* **Task requirements**: Extract the first line through the line containing "bpy.context.scene.camera = cam" from the listing below, exactly as written.

* **Material provided**:
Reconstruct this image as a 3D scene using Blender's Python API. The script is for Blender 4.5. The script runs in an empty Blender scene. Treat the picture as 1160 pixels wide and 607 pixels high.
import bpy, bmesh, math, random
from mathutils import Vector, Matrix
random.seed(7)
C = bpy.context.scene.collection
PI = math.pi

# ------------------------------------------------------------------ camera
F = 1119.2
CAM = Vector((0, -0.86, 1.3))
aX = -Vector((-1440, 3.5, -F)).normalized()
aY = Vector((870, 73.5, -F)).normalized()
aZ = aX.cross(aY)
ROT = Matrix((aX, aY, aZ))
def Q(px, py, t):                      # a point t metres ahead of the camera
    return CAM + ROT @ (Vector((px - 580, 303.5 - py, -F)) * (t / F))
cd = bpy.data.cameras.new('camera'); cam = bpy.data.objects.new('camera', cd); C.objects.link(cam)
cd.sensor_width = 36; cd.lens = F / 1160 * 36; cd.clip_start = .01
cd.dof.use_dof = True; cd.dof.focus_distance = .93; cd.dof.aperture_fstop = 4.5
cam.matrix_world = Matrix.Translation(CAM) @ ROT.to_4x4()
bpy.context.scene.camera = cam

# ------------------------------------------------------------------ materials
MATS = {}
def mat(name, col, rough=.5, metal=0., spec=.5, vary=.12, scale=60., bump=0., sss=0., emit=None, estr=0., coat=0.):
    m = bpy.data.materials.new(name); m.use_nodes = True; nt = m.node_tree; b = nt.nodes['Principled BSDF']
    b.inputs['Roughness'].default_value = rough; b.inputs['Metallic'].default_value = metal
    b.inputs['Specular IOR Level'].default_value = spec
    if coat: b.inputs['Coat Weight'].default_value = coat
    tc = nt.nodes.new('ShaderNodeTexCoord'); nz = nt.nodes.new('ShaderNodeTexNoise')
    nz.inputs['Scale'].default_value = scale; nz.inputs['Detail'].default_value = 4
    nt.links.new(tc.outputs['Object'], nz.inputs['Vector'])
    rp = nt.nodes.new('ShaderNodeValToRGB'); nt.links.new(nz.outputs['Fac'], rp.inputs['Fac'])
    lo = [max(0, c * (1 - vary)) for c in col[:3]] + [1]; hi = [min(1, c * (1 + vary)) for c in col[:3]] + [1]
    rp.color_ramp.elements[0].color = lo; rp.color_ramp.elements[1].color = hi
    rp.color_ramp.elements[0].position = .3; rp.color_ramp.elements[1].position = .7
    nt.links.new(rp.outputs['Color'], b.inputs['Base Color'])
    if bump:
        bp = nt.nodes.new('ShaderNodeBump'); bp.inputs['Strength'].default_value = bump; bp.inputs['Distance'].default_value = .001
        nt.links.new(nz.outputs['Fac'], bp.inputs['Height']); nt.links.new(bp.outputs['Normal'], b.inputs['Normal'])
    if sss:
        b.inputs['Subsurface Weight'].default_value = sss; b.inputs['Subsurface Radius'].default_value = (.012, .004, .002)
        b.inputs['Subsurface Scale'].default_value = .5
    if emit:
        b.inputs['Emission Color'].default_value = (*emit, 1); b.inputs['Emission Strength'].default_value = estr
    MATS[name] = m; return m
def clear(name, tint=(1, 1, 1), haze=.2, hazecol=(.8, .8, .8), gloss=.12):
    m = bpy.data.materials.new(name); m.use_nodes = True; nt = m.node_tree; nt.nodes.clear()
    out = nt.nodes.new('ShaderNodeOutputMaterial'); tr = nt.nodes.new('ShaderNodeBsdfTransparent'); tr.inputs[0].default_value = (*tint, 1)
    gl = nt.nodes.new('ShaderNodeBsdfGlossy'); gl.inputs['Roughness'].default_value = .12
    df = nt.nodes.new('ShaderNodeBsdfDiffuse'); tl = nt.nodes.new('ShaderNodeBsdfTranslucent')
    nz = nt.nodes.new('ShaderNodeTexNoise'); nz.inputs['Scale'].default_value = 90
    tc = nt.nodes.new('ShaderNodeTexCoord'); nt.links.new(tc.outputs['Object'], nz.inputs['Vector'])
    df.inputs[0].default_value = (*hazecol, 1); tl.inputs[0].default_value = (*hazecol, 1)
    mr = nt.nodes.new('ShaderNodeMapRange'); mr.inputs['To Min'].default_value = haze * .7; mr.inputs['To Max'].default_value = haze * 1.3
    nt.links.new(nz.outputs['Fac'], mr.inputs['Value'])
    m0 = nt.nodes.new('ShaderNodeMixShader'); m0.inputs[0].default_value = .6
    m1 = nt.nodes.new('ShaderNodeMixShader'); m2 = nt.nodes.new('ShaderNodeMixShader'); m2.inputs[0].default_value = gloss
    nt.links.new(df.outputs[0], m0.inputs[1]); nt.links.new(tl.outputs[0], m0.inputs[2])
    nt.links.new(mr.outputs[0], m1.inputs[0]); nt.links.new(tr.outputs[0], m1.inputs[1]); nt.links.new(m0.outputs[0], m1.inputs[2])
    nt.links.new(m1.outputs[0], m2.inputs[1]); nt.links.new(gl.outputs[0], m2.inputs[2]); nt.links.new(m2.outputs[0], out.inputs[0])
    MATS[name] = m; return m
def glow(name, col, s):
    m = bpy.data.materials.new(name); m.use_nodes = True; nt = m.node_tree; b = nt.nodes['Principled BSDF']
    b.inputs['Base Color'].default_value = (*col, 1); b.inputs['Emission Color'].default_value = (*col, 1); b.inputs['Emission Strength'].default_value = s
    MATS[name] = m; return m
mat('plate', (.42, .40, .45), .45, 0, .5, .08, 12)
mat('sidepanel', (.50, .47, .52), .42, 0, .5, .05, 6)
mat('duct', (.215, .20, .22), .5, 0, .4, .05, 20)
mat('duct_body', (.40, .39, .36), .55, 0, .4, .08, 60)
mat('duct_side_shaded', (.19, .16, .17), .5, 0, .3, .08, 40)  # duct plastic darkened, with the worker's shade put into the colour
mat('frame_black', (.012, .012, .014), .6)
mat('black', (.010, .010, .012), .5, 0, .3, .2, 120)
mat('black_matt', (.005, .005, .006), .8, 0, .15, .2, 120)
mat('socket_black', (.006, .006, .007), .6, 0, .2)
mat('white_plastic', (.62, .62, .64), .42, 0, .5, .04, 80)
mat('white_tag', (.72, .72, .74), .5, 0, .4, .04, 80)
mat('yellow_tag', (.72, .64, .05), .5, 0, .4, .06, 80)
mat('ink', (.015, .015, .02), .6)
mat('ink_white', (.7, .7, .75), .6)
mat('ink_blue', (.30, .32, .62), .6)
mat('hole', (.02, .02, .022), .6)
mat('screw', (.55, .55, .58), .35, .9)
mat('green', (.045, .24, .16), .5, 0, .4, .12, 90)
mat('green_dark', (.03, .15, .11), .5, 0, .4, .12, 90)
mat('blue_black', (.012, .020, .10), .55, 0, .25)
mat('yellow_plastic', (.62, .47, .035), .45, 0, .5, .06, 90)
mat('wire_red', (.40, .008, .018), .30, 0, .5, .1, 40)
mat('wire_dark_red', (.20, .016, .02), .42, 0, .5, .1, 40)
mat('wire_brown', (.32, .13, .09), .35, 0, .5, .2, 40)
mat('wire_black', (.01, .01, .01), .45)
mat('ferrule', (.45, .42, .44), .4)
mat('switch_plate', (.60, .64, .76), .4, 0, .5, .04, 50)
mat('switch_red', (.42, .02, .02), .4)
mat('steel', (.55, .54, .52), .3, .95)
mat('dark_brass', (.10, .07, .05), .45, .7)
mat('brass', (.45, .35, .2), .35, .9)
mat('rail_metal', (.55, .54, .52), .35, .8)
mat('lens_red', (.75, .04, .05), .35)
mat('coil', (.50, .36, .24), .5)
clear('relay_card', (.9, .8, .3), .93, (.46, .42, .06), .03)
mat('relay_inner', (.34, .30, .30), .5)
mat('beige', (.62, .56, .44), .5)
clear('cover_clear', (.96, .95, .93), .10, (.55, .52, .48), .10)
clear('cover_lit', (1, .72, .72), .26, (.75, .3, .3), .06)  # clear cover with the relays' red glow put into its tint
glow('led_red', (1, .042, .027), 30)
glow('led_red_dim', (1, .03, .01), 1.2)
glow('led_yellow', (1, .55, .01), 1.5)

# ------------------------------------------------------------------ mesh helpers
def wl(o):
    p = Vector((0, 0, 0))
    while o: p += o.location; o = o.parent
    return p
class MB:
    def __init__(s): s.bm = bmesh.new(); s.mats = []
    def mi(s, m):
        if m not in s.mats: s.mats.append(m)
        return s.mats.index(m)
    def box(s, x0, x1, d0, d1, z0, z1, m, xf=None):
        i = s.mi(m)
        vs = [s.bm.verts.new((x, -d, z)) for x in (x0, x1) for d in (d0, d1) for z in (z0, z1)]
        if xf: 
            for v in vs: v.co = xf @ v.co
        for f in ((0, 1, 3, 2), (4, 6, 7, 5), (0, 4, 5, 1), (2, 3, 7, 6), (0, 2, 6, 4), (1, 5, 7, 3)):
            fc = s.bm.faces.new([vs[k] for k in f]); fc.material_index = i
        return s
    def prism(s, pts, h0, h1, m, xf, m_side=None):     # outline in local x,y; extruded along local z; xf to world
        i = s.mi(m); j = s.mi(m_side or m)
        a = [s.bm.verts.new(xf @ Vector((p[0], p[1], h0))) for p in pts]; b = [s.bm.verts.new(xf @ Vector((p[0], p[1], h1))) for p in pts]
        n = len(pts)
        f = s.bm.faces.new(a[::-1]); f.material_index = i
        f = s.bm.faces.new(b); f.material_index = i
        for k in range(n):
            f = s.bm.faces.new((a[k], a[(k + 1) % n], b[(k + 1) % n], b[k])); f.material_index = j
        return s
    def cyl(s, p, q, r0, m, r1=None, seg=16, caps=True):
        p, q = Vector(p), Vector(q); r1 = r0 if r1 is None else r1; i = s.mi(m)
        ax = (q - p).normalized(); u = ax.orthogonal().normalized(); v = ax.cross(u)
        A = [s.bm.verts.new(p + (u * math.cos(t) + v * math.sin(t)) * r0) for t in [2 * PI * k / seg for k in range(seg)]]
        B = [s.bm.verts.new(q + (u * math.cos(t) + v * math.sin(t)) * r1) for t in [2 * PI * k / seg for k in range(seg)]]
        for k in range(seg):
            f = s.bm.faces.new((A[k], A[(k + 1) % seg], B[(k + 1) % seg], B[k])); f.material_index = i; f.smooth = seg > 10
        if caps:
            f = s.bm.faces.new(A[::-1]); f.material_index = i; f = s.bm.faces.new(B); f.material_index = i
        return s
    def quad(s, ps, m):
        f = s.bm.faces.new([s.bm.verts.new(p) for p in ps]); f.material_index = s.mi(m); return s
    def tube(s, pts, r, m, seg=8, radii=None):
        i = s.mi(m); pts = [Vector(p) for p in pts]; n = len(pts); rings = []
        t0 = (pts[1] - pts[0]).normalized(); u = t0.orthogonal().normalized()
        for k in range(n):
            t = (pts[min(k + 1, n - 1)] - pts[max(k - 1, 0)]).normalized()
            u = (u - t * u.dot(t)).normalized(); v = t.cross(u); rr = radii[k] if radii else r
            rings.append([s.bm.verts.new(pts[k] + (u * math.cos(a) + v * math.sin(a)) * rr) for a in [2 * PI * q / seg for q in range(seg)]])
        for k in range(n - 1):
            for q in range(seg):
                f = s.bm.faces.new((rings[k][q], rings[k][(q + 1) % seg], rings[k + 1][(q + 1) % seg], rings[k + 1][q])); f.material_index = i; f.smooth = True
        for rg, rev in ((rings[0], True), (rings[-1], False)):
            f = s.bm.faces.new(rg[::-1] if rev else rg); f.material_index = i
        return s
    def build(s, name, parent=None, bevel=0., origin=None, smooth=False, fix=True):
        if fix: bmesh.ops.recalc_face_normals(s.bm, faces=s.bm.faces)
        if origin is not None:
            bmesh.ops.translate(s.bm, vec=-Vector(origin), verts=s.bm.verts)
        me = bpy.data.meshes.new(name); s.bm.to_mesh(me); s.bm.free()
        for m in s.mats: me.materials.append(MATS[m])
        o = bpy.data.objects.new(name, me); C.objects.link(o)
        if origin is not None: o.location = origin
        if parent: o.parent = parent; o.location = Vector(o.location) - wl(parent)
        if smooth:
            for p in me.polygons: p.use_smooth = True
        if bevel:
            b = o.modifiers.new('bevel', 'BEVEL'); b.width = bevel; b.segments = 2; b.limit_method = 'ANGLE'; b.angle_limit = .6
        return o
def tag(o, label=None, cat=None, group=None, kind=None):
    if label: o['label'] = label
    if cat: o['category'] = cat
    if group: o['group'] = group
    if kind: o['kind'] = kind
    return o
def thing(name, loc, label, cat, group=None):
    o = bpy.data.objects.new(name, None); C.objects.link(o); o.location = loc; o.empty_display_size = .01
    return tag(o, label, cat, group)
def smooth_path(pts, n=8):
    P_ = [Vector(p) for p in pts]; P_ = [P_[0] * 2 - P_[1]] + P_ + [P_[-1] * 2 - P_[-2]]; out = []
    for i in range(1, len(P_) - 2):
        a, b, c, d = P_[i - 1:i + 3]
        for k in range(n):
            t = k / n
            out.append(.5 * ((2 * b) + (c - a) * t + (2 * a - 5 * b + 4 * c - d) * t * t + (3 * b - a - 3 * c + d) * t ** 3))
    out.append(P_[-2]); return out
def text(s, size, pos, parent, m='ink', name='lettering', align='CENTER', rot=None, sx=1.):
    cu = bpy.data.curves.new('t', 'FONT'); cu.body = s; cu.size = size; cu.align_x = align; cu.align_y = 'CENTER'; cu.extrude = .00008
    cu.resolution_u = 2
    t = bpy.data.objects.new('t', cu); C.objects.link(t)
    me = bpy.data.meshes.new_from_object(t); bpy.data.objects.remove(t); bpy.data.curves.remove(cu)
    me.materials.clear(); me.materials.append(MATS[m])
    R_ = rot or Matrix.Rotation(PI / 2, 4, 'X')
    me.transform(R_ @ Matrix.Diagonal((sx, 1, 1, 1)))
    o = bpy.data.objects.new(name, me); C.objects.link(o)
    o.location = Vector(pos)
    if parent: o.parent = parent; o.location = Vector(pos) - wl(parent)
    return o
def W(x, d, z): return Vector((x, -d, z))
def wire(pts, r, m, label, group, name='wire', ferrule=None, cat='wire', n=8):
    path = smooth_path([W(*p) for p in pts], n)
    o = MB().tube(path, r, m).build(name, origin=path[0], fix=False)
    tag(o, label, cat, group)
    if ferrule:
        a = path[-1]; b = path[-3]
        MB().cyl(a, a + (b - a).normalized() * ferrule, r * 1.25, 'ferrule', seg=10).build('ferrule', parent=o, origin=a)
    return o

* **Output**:
Reconstruct this image as a 3D scene using Blender's Python API. The script is for Blender 4.5. The script runs in an empty Blender scene. Treat the picture as 1160 pixels wide and 607 pixels high.
import bpy, bmesh, math, random
from mathutils import Vector, Matrix
random.seed(7)
C = bpy.context.scene.collection
PI = math.pi

# ------------------------------------------------------------------ camera
F = 1119.2
CAM = Vector((0, -0.86, 1.3))
aX = -Vector((-1440, 3.5, -F)).normalized()
aY = Vector((870, 73.5, -F)).normalized()
aZ = aX.cross(aY)
ROT = Matrix((aX, aY, aZ))
def Q(px, py, t):                      # a point t metres ahead of the camera
    return CAM + ROT @ (Vector((px - 580, 303.5 - py, -F)) * (t / F))
cd = bpy.data.cameras.new('camera'); cam = bpy.data.objects.new('camera', cd); C.objects.link(cam)
cd.sensor_width = 36; cd.lens = F / 1160 * 36; cd.clip_start = .01
cd.dof.use_dof = True; cd.dof.focus_distance = .93; cd.dof.aperture_fstop = 4.5
cam.matrix_world = Matrix.Translation(CAM) @ ROT.to_4x4()
bpy.context.scene.camera = cam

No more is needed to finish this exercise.